Когда же я предстал перед начальником шурты, тот спросил меня: «Как надо говорить: «И это имущество — имущество такого-то», или: «И это имущество — имуществом такого-то»? И я понял, что катиб не зря встретил меня у дверей и шепнул: «Исхак», — и я ответил: «Правильнее первое, но возможно и второе». Тогда Исхак обернулся к тому катибу и грубо сказал: «Соблюдай в своих посланиях все правила и избавь нас от того, что «возможно» и «дозволено».
Потом Исхак бросил мне какую-то бумагу, и я спросил, что случилось, и он рассказал, что этот катиб отправил на границу аль-Мансуру составленное им послание, где по ошибке написал «имуществом» вместо «имущество». Аль-Мансур же подчеркнул это место и написал на полях: «Что же ты мне пишешь с ошибками!» Получив обратно это послание, Исхак разгневался так, что можно было подумать, что наступил день Страшного суда, и решил наказать виновного, но прежде послал за мной. Потом тот катиб говорил мне: «Не знаю, как благодарить тебя, ведь ты спас меня и сохранил мне не только службу, но и жизнь».
Этот рассказ похож на то, что рассказывает аль-Джахиз о Хусайне ибн Абу-ль-Хурре, который отправил халифу Омару, да будет доволен им Аллах, послание с одной-единственной ошибкой. И Омар написал ему: «Бичом убеди своего катиба в необходимости соблюдения правил».
Рассказывают, что аль-Мансур тщательно проверял все послания и угрожал своим катибам самыми жестокими карами за ошибки. Один из них заметил: «Если эмир так наказывает, за ошибки, то как велико должно быть его вознаграждение за отсутствие ошибок!»
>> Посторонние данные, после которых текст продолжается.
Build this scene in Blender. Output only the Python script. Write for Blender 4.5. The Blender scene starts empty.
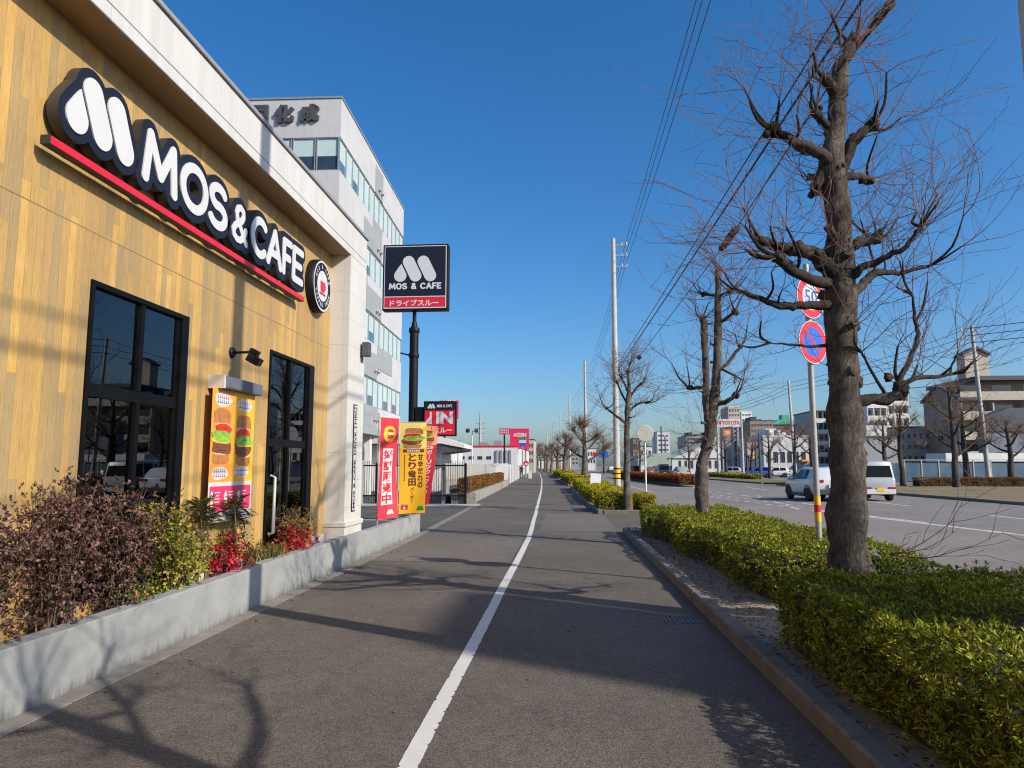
import bpy, bmesh, math, random
import numpy as np
from mathutils import Vector, Matrix, noise
rnd = random.Random(7)
sc = bpy.context.scene
COL = sc.collection
# ------------------------------------------------------------------ camera frame (surveyed from the photograph)
F, H = 710.0, 1.6
PITCH = math.atan(82 / F)
CP, SP = math.cos(PITCH), math.sin(PITCH)
YAW = math.atan(55 / F * CP)
CY, SY = math.cos(YAW), math.sin(YAW)
def ray(u, v):
    a = (u - 512) / F; b = (384 - v) / F
    fy = CP - b * SP
    return a * CY - fy * SY, a * SY + fy * CY, SP + b * CP
def at_y(u, v, y):
    r = ray(u, v); t = y / r[1]; return Vector((r[0] * t, y, H + r[2] * t))
def at_z(u, v, z):
    r = ray(u, v); t = (z - H) / r[2]; return Vector((r[0] * t, r[1] * t, z))
def at_x(u, v, x):
    r = ray(u, v); t = x / r[0]; return Vector((x, r[1] * t, H + r[2] * t))
OFFS = [(-50, 0), (16, 0), (24, -.2), (48, -.86), (82, -2.02), (144, -4.57), (300, -12), (600, -28), (3000, -160)]
def off(y):
    for (a, p), (b, q) in zip(OFFS, OFFS[1:]):
        if y <= b: return p + (q - p) * (y - a) / (b - a)
    return OFFS[-1][1]
KX = [(-60, 2.45), (18, 1.32), (24, 1.04), (35, .63), (55, .15)]
def kx(y):            # street-side kerb of the footpath
    if y >= 55: return .15 + off(y) - off(55)
    for (a, p), (b, q) in zip(KX, KX[1:]):
        if y <= b: return p + (q - p) * (y - a) / (b - a)
# ------------------------------------------------------------------ materials
MATS = {}
def nmat(name):
    m = bpy.data.materials.new(name); m.use_nodes = True
    nt = m.node_tree; b = nt.nodes['Principled BSDF']
    MATS[name] = m
    return m, nt, b
def N(nt, t, **k):
    n = nt.nodes.new(t)
    for a, v in k.items():
        if a == 'inp':
            for i, w in v.items(): n.inputs[i].default_value = w
        else: setattr(n, a, v)
    return n
def L(nt, a, b): nt.links.new(a, b)
def ramp(nt, stops, fac=None, interp='LINEAR'):
    r = N(nt, 'ShaderNodeValToRGB'); e = r.color_ramp; e.interpolation = interp
    while len(e.elements) < len(stops): e.elements.new(.5)
    for el, (p, c) in zip(e.elements, stops):
        el.position = p; el.color = (c[0], c[1], c[2], 1)
    if fac is not None: L(nt, fac, r.inputs[0])
    return r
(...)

Однажды наместник аль-Мансура отправил к нему послание, написанное на толстых и грубых свитках пергамента. Хаджиб приказал вызвать к нему катиба, писавшего это послание, и, когда тот явился, сказал: «Если у тебя с собой топор, разруби для нас этот свиток, чтобы мы прочли его. И всякий раз, как ты будешь писать нам на такой коже, мы станем вызывать тебя, чтобы ты разрубил ее».
Зиядат Алла Ибрахим ибн аль-Аглаб, эмир Ифрикийи, приглашал к себе в катибы Абу Бакра ибн Сулаймана аз-Зухри, который был к тому времени уже немолод, но славился как искусный поэт, был честен и благочестив. Абу Бакр стал отказываться, но Ибрахим настаивал. Тогда Абу Бакр сказал: «Я буду служить тебе, если ты примешь три мои условия». Эмир спросил: «Что это за условия?» Тот ответил: «Я хочу, чтобы ты разрешил мне не снимать мою верхнюю одежду, позволял садиться у тебя в маджлисе без твоего разрешения, — я ведь старик, а в твоем присутствии дозволено сесть, лишь испросив у тебя позволения, — а также не заставляй меня писать указы о лишении жизни или имущества». И эмир принял эти условия.
Рассказывают, что однажды эмир проходил мимо аз-Зухри в то время, когда тот молился, и позвал его несколько раз, но Зухри не обратил на него внимания и продолжал молиться. Эмир разгневался на него и стал упрекать, говоря: «Я звал тебя, но ты не ответил!» — но Зухри возразил: «Меня позвал тот, кто превыше эмира, и я не мог не ответить ему, находясь пред его ликом»[184]. Эмир ответил на это: «Ты прав», — и прекратил свои упреки.